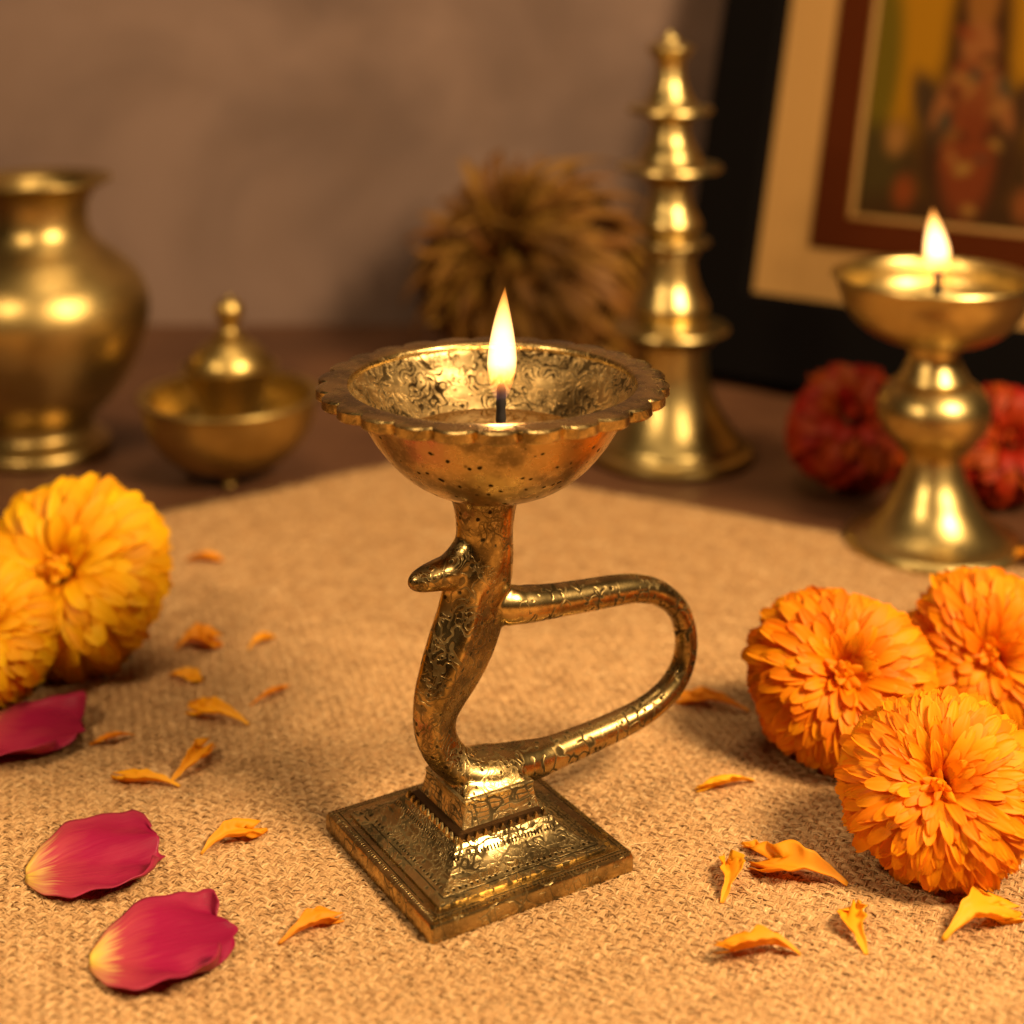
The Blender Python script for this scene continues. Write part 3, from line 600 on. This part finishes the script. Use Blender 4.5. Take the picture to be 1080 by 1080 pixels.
# ------------------------------------------------------------------ framed picture
def picture():
    O = Vector((.0991, .9722, .0)); phi, al = .6113, .3049
    d = Vector((math.cos(phi), -math.sin(phi), 0)); nb = Vector((math.sin(phi), math.cos(phi), 0)); w = nb * math.sin(al) + Vector((0, 0, math.cos(al)))
    n = d.cross(w)   # towards the viewer
    if n.y > 0: n = -n
    root = thing('framed_picture', 'leaning framed devotional picture with wide black frame, cream mat and maroon inner border', 'framed picture')
    M = Matrix(((d.x, w.x, n.x, O.x), (d.y, w.y, n.y, O.y), (d.z, w.z, n.z, O.z), (0, 0, 0, 1))); 
    root.matrix_world = Matrix.Translation((0, 0, .0005)) @ M
    W, H = .32, .37
    def border(name, i0, b0, i1, b1, z0, z1, mat, bev=.003):
        # rectangular ring from inset (i0 side, b0 bottom/top) to (i1,b1)
        V = []; F = []
        L = [(i0, b0, z0), (i0, b0, z1 - bev), (i0 + bev, b0 + bev, z1), (i1 - bev, b1 - bev, z1), (i1, b1, z1 - bev), (i1, b1, z0)]
        for (i, b, z) in L: V += [(i, b, z), (W - i, b, z), (W - i, H - b, z), (i, H - b, z)]
        for r_ in range(len(L)):
            A = r_ * 4; B = ((r_ + 1) % len(L)) * 4
            for k in range(4): F.append((A + k, A + (k+1) % 4, B + (k+1) % 4, B + k))
        return mesh_obj(name, V, F, mat, root)
    black = NT('black_lacquer'); black.P(Base_Color=(.003, .0022, .002), Roughness=.8); black.bsdf.inputs['Specular IOR Level'].default_value = .05; black = black.m
    t = NT('cream_mat'); v = t.coord(scale=(900, 8, 1)); nz = t.noise(v, 1, 3); t.P(Base_Color=t.mix(nz, (.29, .155, .045), (.42, .24, .08)), Roughness=.9); t.bsdf.inputs['Specular IOR Level'].default_value = .08; cream = t.m
    t = NT('maroon_border'); v = t.coord(scale=(300, 300, 1)); nz = t.noise(v, 1, 3); t.P(Base_Color=t.mix(nz, (.042, .007, .001), (.066, .014, .002)), Roughness=.9); t.bsdf.inputs['Specular IOR Level'].default_value = .05; maroon = t.m
    border('frame', 0, 0, .0435, .0516, -.006, .012, black)
    border('mat', .0436, .0517, .0759, .0819, .0, .004, cream, .0003)
    border('inner_border', .0760, .0820, .0970, .1004, .0, .006, maroon, .0008)
    gold = simple('dull_gilt', (.32, .17, .04), .45, Metallic=.4)
    border('gilt_slip', .0971, .1005, .1001, .1035, .0, .005, gold, .0005)
    # backing board
    V = []; F = []; add_box(V, F, (.02, .02, -.012), (W - .02, H - .02, -.0062)); mesh_obj('backing_board', V, F, simple('board', (.15, .08, .04), .8), root)
    # the print: a generic robed, crowned figure on a gold ground, painted as vertex colours on a fine grid
    nx, ny = 150, 210; x0, x1, y0, y1 = .1002, W - .1002, .1036, H - .1036
    gx, gy = np.meshgrid(np.linspace(0, 1, nx), np.linspace(0, 1, ny)); rng = np.random.default_rng(8)
    V = np.stack([x0 + (x1 - x0) * gx, y0 + (y1 - y0) * gy, np.full_like(gx, .001)], 2).reshape(-1, 3)
    Q = [(j*nx+i, j*nx+i+1, (j+1)*nx+i+1, (j+1)*nx+i) for j in range(ny-1) for i in range(nx-1)]
    X = gx * (x1 - x0) * 100; Y = gy * (y1 - y0) * 100      # cm
    colr = np.zeros((ny, nx, 3)); colr[:] = (.60, .36, .02)
    def blob(cx, cy, rx, ry, c, soft=.25, rot=0.):
        nonlocal colr
        ca, sa = math.cos(rot), math.sin(rot); u = ((X - cx) * ca + (Y - cy) * sa) / rx; v_ = (-(X - cx) * sa + (Y - cy) * ca) / ry
        m = np.clip((1 + soft - np.sqrt(u*u + v_*v_)) / (2 * soft), 0, 1)[..., None]; colr = colr * (1 - m) + np.array(c) * m
    blob(.2, 9, 1.5, 6, (.22, .20, .02)); blob(.8, 2.6, 3.0, 2.8, (.10, .085, .03)); blob(11.5, 2.6, 3.2, 3.4, (.09, .07, .03)); blob(6.3, -.8, 9, 2.6, (.08, .05, .02))
    cxm = 6.2
    blob(cxm, 9.5, 1.9, 8.5, (.07, .035, .018)); blob(cxm, 4.0, 3.6, 4.8, (.08, .045, .022), .3)
    blob(cxm - 2.3, 6.2, .9, 2.6, (.10, .07, .04), rot=.45); blob(cxm + 2.4, 6.2, .9, 2.6, (.10, .06, .03), rot=-.45)
    blob(cxm, 13.4, .95, 2.6, (.42, .22, .06)); blob(cxm, 10.3, 1.05, 1.45, (.46, .22, .085)); blob(cxm, 7.4, 1.25, 2.1, (.34, .12, .045)); blob(cxm, 3.6, 1.5, 3.2, (.28, .08, .03))
    blob(cxm - 1.6, 7.2, .5, 1.9, (.42, .20, .08), rot=-.35); blob(cxm + 1.6, 7.2, .5, 1.9, (.42, .20, .08), rot=.35)
    for _ in range(26):
        a = rng.random() * 6.28; q = rng.random() ** .5
        c = [(.46, .26, .09), (.34, .10, .035), (.10, .11, .08), (.30, .16, .05), (.12, .04, .02), (.50, .34, .10)][rng.integers(6)]
        blob(cxm + 1.8 * q * math.cos(a), 6.2 + 5.5 * q * math.sin(a), rng.uniform(.15, .35), rng.uniform(.25, .7), c, .5, rng.random() * 3)
    for bx_, by_, c in [(1.9, 4.6, (.50, .30, .10)), (2.7, 1.6, (.34, .10, .03)), (10.4, 3.6, (.48, .20, .07)), (9.6, 1.4, (.34, .14, .05))]:
        blob(bx_, by_, .6, .9, c, .5)
    t = NT('printed_picture'); t.P(Base_Color=t.attr('paint', 'Color'), Roughness=.9); t.bsdf.inputs['Specular IOR Level'].default_value = .05
    o = fast_mesh('print', V, Q, t.m, root, False)
    ca = o.data.color_attributes.new('paint', 'FLOAT_COLOR', 'POINT'); ca.data.foreach_set('color', np.concatenate([colr.reshape(-1, 3) * np.array([.38, .28, .19]), np.ones((nx*ny, 1))], 1).astype(np.float32).ravel())
    # prop at the back
    V = []; F = []; b = .0
    P0 = O + d * .17 + w * .26 - n * .013; P1 = Vector((P0.x + nb.x * .055, P0.y + nb.y * .055, -.0015)); inv = root.matrix_world.inverted()
    for q in (P0, P1):
        for sx in (-.02, .02):
            for sz in (0, .004): p = inv @ (q + d * sx + nb * sz); V.append(tuple(p))
    F = [(0, 1, 3, 2), (4, 6, 7, 5), (0, 4, 5, 1), (2, 3, 7, 6), (0, 2, 6, 4), (1, 5, 7, 3)]
    mesh_obj('easel_back', V, F, simple('black_board', (.01, .01, .01), .7), root)
picture()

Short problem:
Repeat all the data as it stands, dropping any images it holds.

Response to this task:
The Blender Python script for this scene continues. Write part 3, from line 600 on. This part finishes the script. Use Blender 4.5. Take the picture to be 1080 by 1080 pixels.
# ------------------------------------------------------------------ framed picture
def picture():
    O = Vector((.0991, .9722, .0)); phi, al = .6113, .3049
    d = Vector((math.cos(phi), -math.sin(phi), 0)); nb = Vector((math.sin(phi), math.cos(phi), 0)); w = nb * math.sin(al) + Vector((0, 0, math.cos(al)))
    n = d.cross(w)   # towards the viewer
    if n.y > 0: n = -n
    root = thing('framed_picture', 'leaning framed devotional picture with wide black frame, cream mat and maroon inner border', 'framed picture')
    M = Matrix(((d.x, w.x, n.x, O.x), (d.y, w.y, n.y, O.y), (d.z, w.z, n.z, O.z), (0, 0, 0, 1))); 
    root.matrix_world = Matrix.Translation((0, 0, .0005)) @ M
    W, H = .32, .37
    def border(name, i0, b0, i1, b1, z0, z1, mat, bev=.003):
        # rectangular ring from inset (i0 side, b0 bottom/top) to (i1,b1)
        V = []; F = []
        L = [(i0, b0, z0), (i0, b0, z1 - bev), (i0 + bev, b0 + bev, z1), (i1 - bev, b1 - bev, z1), (i1, b1, z1 - bev), (i1, b1, z0)]
        for (i, b, z) in L: V += [(i, b, z), (W - i, b, z), (W - i, H - b, z), (i, H - b, z)]
        for r_ in range(len(L)):
            A = r_ * 4; B = ((r_ + 1) % len(L)) * 4
            for k in range(4): F.append((A + k, A + (k+1) % 4, B + (k+1) % 4, B + k))
        return mesh_obj(name, V, F, mat, root)
    black = NT('black_lacquer'); black.P(Base_Color=(.003, .0022, .002), Roughness=.8); black.bsdf.inputs['Specular IOR Level'].default_value = .05; black = black.m
    t = NT('cream_mat'); v = t.coord(scale=(900, 8, 1)); nz = t.noise(v, 1, 3); t.P(Base_Color=t.mix(nz, (.29, .155, .045), (.42, .24, .08)), Roughness=.9); t.bsdf.inputs['Specular IOR Level'].default_value = .08; cream = t.m
    t = NT('maroon_border'); v = t.coord(scale=(300, 300, 1)); nz = t.noise(v, 1, 3); t.P(Base_Color=t.mix(nz, (.042, .007, .001), (.066, .014, .002)), Roughness=.9); t.bsdf.inputs['Specular IOR Level'].default_value = .05; maroon = t.m
    border('frame', 0, 0, .0435, .0516, -.006, .012, black)
    border('mat', .0436, .0517, .0759, .0819, .0, .004, cream, .0003)
    border('inner_border', .0760, .0820, .0970, .1004, .0, .006, maroon, .0008)
    gold = simple('dull_gilt', (.32, .17, .04), .45, Metallic=.4)
    border('gilt_slip', .0971, .1005, .1001, .1035, .0, .005, gold, .0005)
    # backing board
    V = []; F = []; add_box(V, F, (.02, .02, -.012), (W - .02, H - .02, -.0062)); mesh_obj('backing_board', V, F, simple('board', (.15, .08, .04), .8), root)
    # the print: a generic robed, crowned figure on a gold ground, painted as vertex colours on a fine grid
    nx, ny = 150, 210; x0, x1, y0, y1 = .1002, W - .1002, .1036, H - .1036
    gx, gy = np.meshgrid(np.linspace(0, 1, nx), np.linspace(0, 1, ny)); rng = np.random.default_rng(8)
    V = np.stack([x0 + (x1 - x0) * gx, y0 + (y1 - y0) * gy, np.full_like(gx, .001)], 2).reshape(-1, 3)
    Q = [(j*nx+i, j*nx+i+1, (j+1)*nx+i+1, (j+1)*nx+i) for j in range(ny-1) for i in range(nx-1)]
    X = gx * (x1 - x0) * 100; Y = gy * (y1 - y0) * 100      # cm
    colr = np.zeros((ny, nx, 3)); colr[:] = (.60, .36, .02)
    def blob(cx, cy, rx, ry, c, soft=.25, rot=0.):
        nonlocal colr
        ca, sa = math.cos(rot), math.sin(rot); u = ((X - cx) * ca + (Y - cy) * sa) / rx; v_ = (-(X - cx) * sa + (Y - cy) * ca) / ry
        m = np.clip((1 + soft - np.sqrt(u*u + v_*v_)) / (2 * soft), 0, 1)[..., None]; colr = colr * (1 - m) + np.array(c) * m
    blob(.2, 9, 1.5, 6, (.22, .20, .02)); blob(.8, 2.6, 3.0, 2.8, (.10, .085, .03)); blob(11.5, 2.6, 3.2, 3.4, (.09, .07, .03)); blob(6.3, -.8, 9, 2.6, (.08, .05, .02))
    cxm = 6.2
    blob(cxm, 9.5, 1.9, 8.5, (.07, .035, .018)); blob(cxm, 4.0, 3.6, 4.8, (.08, .045, .022), .3)
    blob(cxm - 2.3, 6.2, .9, 2.6, (.10, .07, .04), rot=.45); blob(cxm + 2.4, 6.2, .9, 2.6, (.10, .06, .03), rot=-.45)
    blob(cxm, 13.4, .95, 2.6, (.42, .22, .06)); blob(cxm, 10.3, 1.05, 1.45, (.46, .22, .085)); blob(cxm, 7.4, 1.25, 2.1, (.34, .12, .045)); blob(cxm, 3.6, 1.5, 3.2, (.28, .08, .03))
    blob(cxm - 1.6, 7.2, .5, 1.9, (.42, .20, .08), rot=-.35); blob(cxm + 1.6, 7.2, .5, 1.9, (.42, .20, .08), rot=.35)
    for _ in range(26):
        a = rng.random() * 6.28; q = rng.random() ** .5
        c = [(.46, .26, .09), (.34, .10, .035), (.10, .11, .08), (.30, .16, .05), (.12, .04, .02), (.50, .34, .10)][rng.integers(6)]
        blob(cxm + 1.8 * q * math.cos(a), 6.2 + 5.5 * q * math.sin(a), rng.uniform(.15, .35), rng.uniform(.25, .7), c, .5, rng.random() * 3)
    for bx_, by_, c in [(1.9, 4.6, (.50, .30, .10)), (2.7, 1.6, (.34, .10, .03)), (10.4, 3.6, (.48, .20, .07)), (9.6, 1.4, (.34, .14, .05))]:
        blob(bx_, by_, .6, .9, c, .5)
    t = NT('printed_picture'); t.P(Base_Color=t.attr('paint', 'Color'), Roughness=.9); t.bsdf.inputs['Specular IOR Level'].default_value = .05
    o = fast_mesh('print', V, Q, t.m, root, False)
    ca = o.data.color_attributes.new('paint', 'FLOAT_COLOR', 'POINT'); ca.data.foreach_set('color', np.concatenate([colr.reshape(-1, 3) * np.array([.38, .28, .19]), np.ones((nx*ny, 1))], 1).astype(np.float32).ravel())
    # prop at the back
    V = []; F = []; b = .0
    P0 = O + d * .17 + w * .26 - n * .013; P1 = Vector((P0.x + nb.x * .055, P0.y + nb.y * .055, -.0015)); inv = root.matrix_world.inverted()
    for q in (P0, P1):
        for sx in (-.02, .02):
            for sz in (0, .004): p = inv @ (q + d * sx + nb * sz); V.append(tuple(p))
    F = [(0, 1, 3, 2), (4, 6, 7, 5), (0, 4, 5, 1), (2, 3, 7, 6), (0, 2, 6, 4), (1, 5, 7, 3)]
    mesh_obj('easel_back', V, F, simple('black_board', (.01, .01, .01), .7), root)
picture()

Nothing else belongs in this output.